◆ Requirements ◆
Restate the full listing word for word and leave the pictures out.
****************************************
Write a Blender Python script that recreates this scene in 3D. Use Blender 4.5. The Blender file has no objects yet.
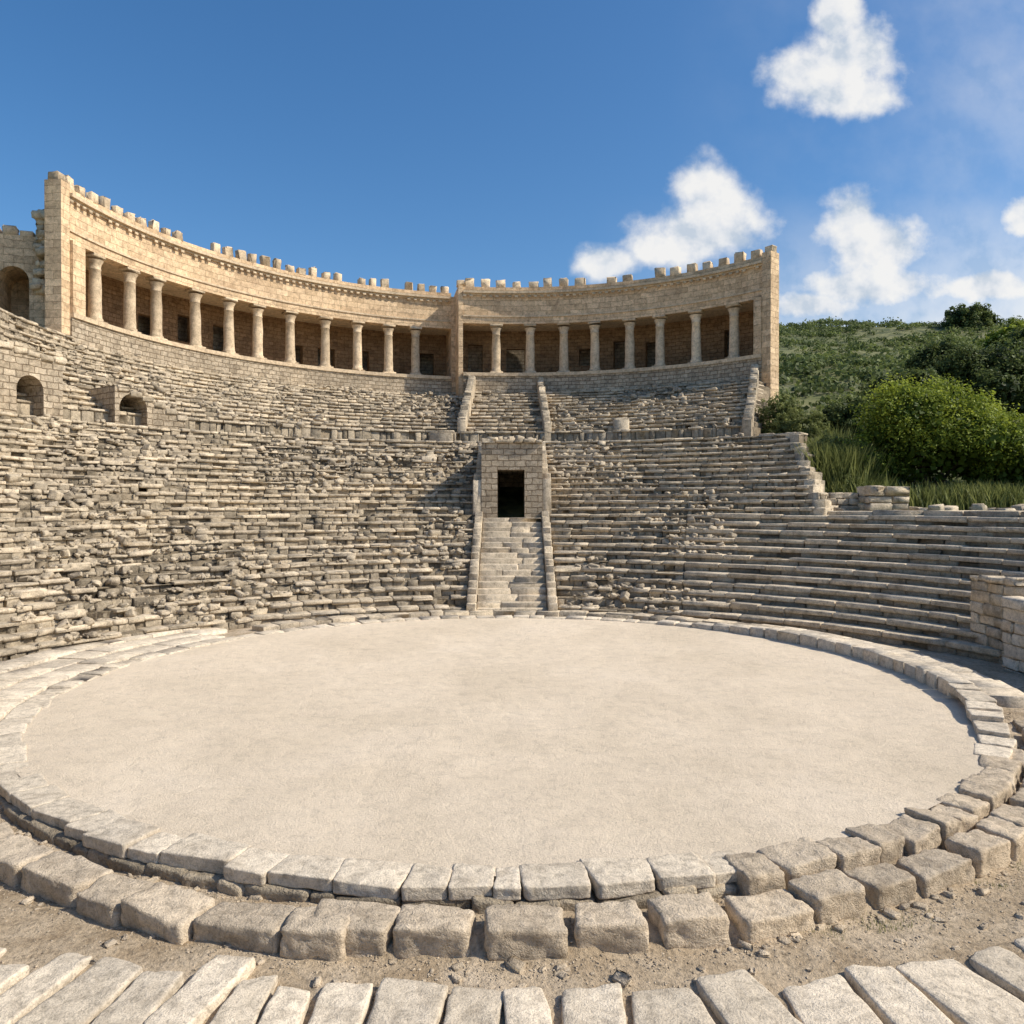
import bpy, math, random
import numpy as np
from mathutils import Vector, noise as mn
random.seed(7); rng=np.random.default_rng(7)
S=bpy.context.scene
S.view_settings.view_transform='Standard'; S.view_settings.look='None'; S.view_settings.exposure=0
PI=math.pi; rad=math.radians
# ------------------------------------------------------------------ materials
def nodes_of(name):
    m=bpy.data.materials.new(name); m.use_nodes=True
    nt=m.node_tree; nt.nodes.clear()
    out=nt.nodes.new('ShaderNodeOutputMaterial'); b=nt.nodes.new('ShaderNodeBsdfPrincipled')
    nt.links.new(b.outputs[0],out.inputs[0]); b.inputs['Roughness'].default_value=0.92
    b.inputs['Specular IOR Level'].default_value=0.2
    return m,nt,b
def N(nt,t,**k):
    n=nt.nodes.new(t)
    for a,v in k.items(): setattr(n,a,v)
    return n
def noise(nt,vec,scale,detail=6,rough=.6,dist=0):
    n=N(nt,'ShaderNodeTexNoise'); n.inputs['Scale'].default_value=scale; n.inputs['Detail'].default_value=detail
    n.inputs['Roughness'].default_value=rough; n.inputs['Distortion'].default_value=dist
    nt.links.new(vec,n.inputs['Vector']); return n.outputs['Fac']
def ramp(nt,fac,pts):
    r=N(nt,'ShaderNodeValToRGB'); e=r.color_ramp.elements
    while len(e)<len(pts): e.new(.5)
    for i,(p,c) in enumerate(pts):
        e[i].position=p; e[i].color=(c[0],c[1],c[2],1) if hasattr(c,'__len__') else (c,c,c,1)
    nt.links.new(fac,r.inputs[0]); return r.outputs[0]
def mixc(nt,a,b,fac,mode='MIX'):
    m=N(nt,'ShaderNodeMix',data_type='RGBA',blend_type=mode)
    for s,v in ((m.inputs[0],fac),(m.inputs[6],a),(m.inputs[7],b)):
        if isinstance(v,(int,float)): s.default_value=v
        elif isinstance(v,tuple): s.default_value=(v[0],v[1],v[2],1)
        else: nt.links.new(v,s)
    return m.outputs[2]
def math_(nt,op,a,b=0.0,c=None,clamp=False):
    m=N(nt,'ShaderNodeMath',operation=op); m.use_clamp=clamp
    for i,v in enumerate((a,b,c)):
        if v is None: continue
        if isinstance(v,(int,float)): m.inputs[i].default_value=v
        else: nt.links.new(v,m.inputs[i])
    return m.outputs[0]
def bump(nt,b,h,strength,dist):
    n=N(nt,'ShaderNodeBump'); n.inputs['Strength'].default_value=strength; n.inputs['Distance'].default_value=dist
    nt.links.new(h,n.inputs['Height']); nt.links.new(n.outputs[0],b.inputs['Normal'])
def stone(name,ca,cb,dark,bstr=.8,bdist=.05,brick=None,tone=(.7,1.15),pit=.45,fine=1.0):
    m,nt,b=nodes_of(name); tc=N(nt,'ShaderNodeTexCoord'); P=tc.outputs['Object']
    n1=noise(nt,P,.33,4,.7,.5); n2=noise(nt,P,4*fine,5,.7,.4); n3=noise(nt,P,24*fine,3,.7)
    col=ramp(nt,n1,[(.3,ca),(.65,cb)])
    col=mixc(nt,col,ramp(nt,n2,[(.3,.5),(.5,1.0),(.72,1.25)]),.85,'MULTIPLY')
    col=mixc(nt,col,ramp(nt,n3,[(.32,.55),(.5,1.0),(.8,1.15)]),.75,'MULTIPLY')
    st=ramp(nt,noise(nt,P,1.3,6,.78,1.2),[(.48,0.0),(.64,1.0)])
    col=mixc(nt,col,dark,mixc(nt,(0,0,0),(pit,pit,pit),st))
    h=math_(nt,'ADD',n2,math_(nt,'MULTIPLY',n3,.45))
    if brick:
        bw,bh,ms=brick
        bt=N(nt,'ShaderNodeTexBrick'); bt.inputs['Scale'].default_value=1
        bt.inputs['Brick Width'].default_value=bw; bt.inputs['Row Height'].default_value=bh
        bt.inputs['Mortar Size'].default_value=ms; bt.inputs['Mortar Smooth'].default_value=.6; bt.inputs['Bias'].default_value=0
        bt.inputs['Color1'].default_value=(.74,.71,.67,1); bt.inputs['Color2'].default_value=(1.15,1.15,1.15,1); bt.inputs['Mortar'].default_value=(.45,.38,.3,1)
        vm=N(nt,'ShaderNodeVectorMath',operation='ADD')
        nn=N(nt,'ShaderNodeTexNoise'); nn.inputs['Scale'].default_value=3; nt.links.new(P,nn.inputs['Vector'])
        sc=N(nt,'ShaderNodeVectorMath',operation='SCALE'); sc.inputs['Scale'].default_value=.14
        nt.links.new(nn.outputs['Color'],sc.inputs[0]); nt.links.new(tc.outputs['UV'],vm.inputs[0]); nt.links.new(sc.outputs[0],vm.inputs[1])
        nt.links.new(vm.outputs[0],bt.inputs['Vector'])
        col=mixc(nt,col,bt.outputs['Color'],.75,'MULTIPLY')
        h=math_(nt,'SUBTRACT',h,math_(nt,'MULTIPLY',bt.outputs['Fac'],.9))
        nt.links.new(col,b.inputs['Base Color'])
    else:
        at=N(nt,'ShaderNodeAttribute',attribute_name='tone')
        mr=N(nt,'ShaderNodeMapRange'); mr.inputs[3].default_value=tone[0]; mr.inputs[4].default_value=tone[1]
        nt.links.new(at.outputs['Fac'],mr.inputs[0])
        cc=N(nt,'ShaderNodeCombineColor')
        for i in range(3): nt.links.new(mr.outputs[0],cc.inputs[i])
        col=mixc(nt,col,cc.outputs[0],1.0,'MULTIPLY')
        nt.links.new(col,b.inputs['Base Color'])
    bump(nt,b,h,bstr,bdist); return m
M_seat=stone('weathered_limestone',(.70,.575,.41),(.53,.44,.325),(.18,.145,.105),.9,.05,pit=.5)
M_riser=stone('rubble_riser_stone',(.50,.41,.29),(.40,.33,.24),(.14,.11,.08),1.0,.07,fine=1.3,pit=.5,tone=(.6,1.25))
M_core=stone('rubble_core',(.36,.285,.195),(.30,.24,.165),(.12,.095,.065),1.0,.1,fine=1.6)
M_block=stone('foreground_limestone',(.68,.55,.395),(.56,.46,.34),(.25,.19,.13),1.0,.045,fine=1.9,pit=.5,tone=(.78,1.1))
M_pave=stone('worn_paving_stone',(.77,.65,.49),(.66,.565,.44),(.33,.265,.19),.9,.03,fine=1.9,pit=.45,tone=(.84,1.1))
M_warm=stone('golden_masonry',(.86,.63,.39),(.70,.515,.33),(.38,.255,.16),.8,.05,brick=(.9,.4,.012),pit=.5)
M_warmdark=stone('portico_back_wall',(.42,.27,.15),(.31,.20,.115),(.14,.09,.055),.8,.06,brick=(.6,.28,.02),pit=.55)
M_col=stone('golden_column_stone',(.82,.64,.43),(.68,.53,.36),(.36,.26,.17),.7,.04,pit=.45)
M_grey=stone('grey_masonry',(.60,.49,.355),(.47,.39,.29),(.18,.145,.105),1.0,.07,brick=(.55,.28,.025),pit=.5)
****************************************
◆ Output of the task ◆
Write a Blender Python script that recreates this scene in 3D. Use Blender 4.5. The Blender file has no objects yet.
import bpy, math, random
import numpy as np
from mathutils import Vector, noise as mn
random.seed(7); rng=np.random.default_rng(7)
S=bpy.context.scene
S.view_settings.view_transform='Standard'; S.view_settings.look='None'; S.view_settings.exposure=0
PI=math.pi; rad=math.radians
# ------------------------------------------------------------------ materials
def nodes_of(name):
    m=bpy.data.materials.new(name); m.use_nodes=True
    nt=m.node_tree; nt.nodes.clear()
    out=nt.nodes.new('ShaderNodeOutputMaterial'); b=nt.nodes.new('ShaderNodeBsdfPrincipled')
    nt.links.new(b.outputs[0],out.inputs[0]); b.inputs['Roughness'].default_value=0.92
    b.inputs['Specular IOR Level'].default_value=0.2
    return m,nt,b
def N(nt,t,**k):
    n=nt.nodes.new(t)
    for a,v in k.items(): setattr(n,a,v)
    return n
def noise(nt,vec,scale,detail=6,rough=.6,dist=0):
    n=N(nt,'ShaderNodeTexNoise'); n.inputs['Scale'].default_value=scale; n.inputs['Detail'].default_value=detail
    n.inputs['Roughness'].default_value=rough; n.inputs['Distortion'].default_value=dist
    nt.links.new(vec,n.inputs['Vector']); return n.outputs['Fac']
def ramp(nt,fac,pts):
    r=N(nt,'ShaderNodeValToRGB'); e=r.color_ramp.elements
    while len(e)<len(pts): e.new(.5)
    for i,(p,c) in enumerate(pts):
        e[i].position=p; e[i].color=(c[0],c[1],c[2],1) if hasattr(c,'__len__') else (c,c,c,1)
    nt.links.new(fac,r.inputs[0]); return r.outputs[0]
def mixc(nt,a,b,fac,mode='MIX'):
    m=N(nt,'ShaderNodeMix',data_type='RGBA',blend_type=mode)
    for s,v in ((m.inputs[0],fac),(m.inputs[6],a),(m.inputs[7],b)):
        if isinstance(v,(int,float)): s.default_value=v
        elif isinstance(v,tuple): s.default_value=(v[0],v[1],v[2],1)
        else: nt.links.new(v,s)
    return m.outputs[2]
def math_(nt,op,a,b=0.0,c=None,clamp=False):
    m=N(nt,'ShaderNodeMath',operation=op); m.use_clamp=clamp
    for i,v in enumerate((a,b,c)):
        if v is None: continue
        if isinstance(v,(int,float)): m.inputs[i].default_value=v
        else: nt.links.new(v,m.inputs[i])
    return m.outputs[0]
def bump(nt,b,h,strength,dist):
    n=N(nt,'ShaderNodeBump'); n.inputs['Strength'].default_value=strength; n.inputs['Distance'].default_value=dist
    nt.links.new(h,n.inputs['Height']); nt.links.new(n.outputs[0],b.inputs['Normal'])
def stone(name,ca,cb,dark,bstr=.8,bdist=.05,brick=None,tone=(.7,1.15),pit=.45,fine=1.0):
    m,nt,b=nodes_of(name); tc=N(nt,'ShaderNodeTexCoord'); P=tc.outputs['Object']
    n1=noise(nt,P,.33,4,.7,.5); n2=noise(nt,P,4*fine,5,.7,.4); n3=noise(nt,P,24*fine,3,.7)
    col=ramp(nt,n1,[(.3,ca),(.65,cb)])
    col=mixc(nt,col,ramp(nt,n2,[(.3,.5),(.5,1.0),(.72,1.25)]),.85,'MULTIPLY')
    col=mixc(nt,col,ramp(nt,n3,[(.32,.55),(.5,1.0),(.8,1.15)]),.75,'MULTIPLY')
    st=ramp(nt,noise(nt,P,1.3,6,.78,1.2),[(.48,0.0),(.64,1.0)])
    col=mixc(nt,col,dark,mixc(nt,(0,0,0),(pit,pit,pit),st))
    h=math_(nt,'ADD',n2,math_(nt,'MULTIPLY',n3,.45))
    if brick:
        bw,bh,ms=brick
        bt=N(nt,'ShaderNodeTexBrick'); bt.inputs['Scale'].default_value=1
        bt.inputs['Brick Width'].default_value=bw; bt.inputs['Row Height'].default_value=bh
        bt.inputs['Mortar Size'].default_value=ms; bt.inputs['Mortar Smooth'].default_value=.6; bt.inputs['Bias'].default_value=0
        bt.inputs['Color1'].default_value=(.74,.71,.67,1); bt.inputs['Color2'].default_value=(1.15,1.15,1.15,1); bt.inputs['Mortar'].default_value=(.45,.38,.3,1)
        vm=N(nt,'ShaderNodeVectorMath',operation='ADD')
        nn=N(nt,'ShaderNodeTexNoise'); nn.inputs['Scale'].default_value=3; nt.links.new(P,nn.inputs['Vector'])
        sc=N(nt,'ShaderNodeVectorMath',operation='SCALE'); sc.inputs['Scale'].default_value=.14
        nt.links.new(nn.outputs['Color'],sc.inputs[0]); nt.links.new(tc.outputs['UV'],vm.inputs[0]); nt.links.new(sc.outputs[0],vm.inputs[1])
        nt.links.new(vm.outputs[0],bt.inputs['Vector'])
        col=mixc(nt,col,bt.outputs['Color'],.75,'MULTIPLY')
        h=math_(nt,'SUBTRACT',h,math_(nt,'MULTIPLY',bt.outputs['Fac'],.9))
        nt.links.new(col,b.inputs['Base Color'])
    else:
        at=N(nt,'ShaderNodeAttribute',attribute_name='tone')
        mr=N(nt,'ShaderNodeMapRange'); mr.inputs[3].default_value=tone[0]; mr.inputs[4].default_value=tone[1]
        nt.links.new(at.outputs['Fac'],mr.inputs[0])
        cc=N(nt,'ShaderNodeCombineColor')
        for i in range(3): nt.links.new(mr.outputs[0],cc.inputs[i])
        col=mixc(nt,col,cc.outputs[0],1.0,'MULTIPLY')
        nt.links.new(col,b.inputs['Base Color'])
    bump(nt,b,h,bstr,bdist); return m
M_seat=stone('weathered_limestone',(.70,.575,.41),(.53,.44,.325),(.18,.145,.105),.9,.05,pit=.5)
M_riser=stone('rubble_riser_stone',(.50,.41,.29),(.40,.33,.24),(.14,.11,.08),1.0,.07,fine=1.3,pit=.5,tone=(.6,1.25))
M_core=stone('rubble_core',(.36,.285,.195),(.30,.24,.165),(.12,.095,.065),1.0,.1,fine=1.6)
M_block=stone('foreground_limestone',(.68,.55,.395),(.56,.46,.34),(.25,.19,.13),1.0,.045,fine=1.9,pit=.5,tone=(.78,1.1))
M_pave=stone('worn_paving_stone',(.77,.65,.49),(.66,.565,.44),(.33,.265,.19),.9,.03,fine=1.9,pit=.45,tone=(.84,1.1))
M_warm=stone('golden_masonry',(.86,.63,.39),(.70,.515,.33),(.38,.255,.16),.8,.05,brick=(.9,.4,.012),pit=.5)
M_warmdark=stone('portico_back_wall',(.42,.27,.15),(.31,.20,.115),(.14,.09,.055),.8,.06,brick=(.6,.28,.02),pit=.55)
M_col=stone('golden_column_stone',(.82,.64,.43),(.68,.53,.36),(.36,.26,.17),.7,.04,pit=.45)
M_grey=stone('grey_masonry',(.60,.49,.355),(.47,.39,.29),(.18,.145,.105),1.0,.07,brick=(.55,.28,.025),pit=.5)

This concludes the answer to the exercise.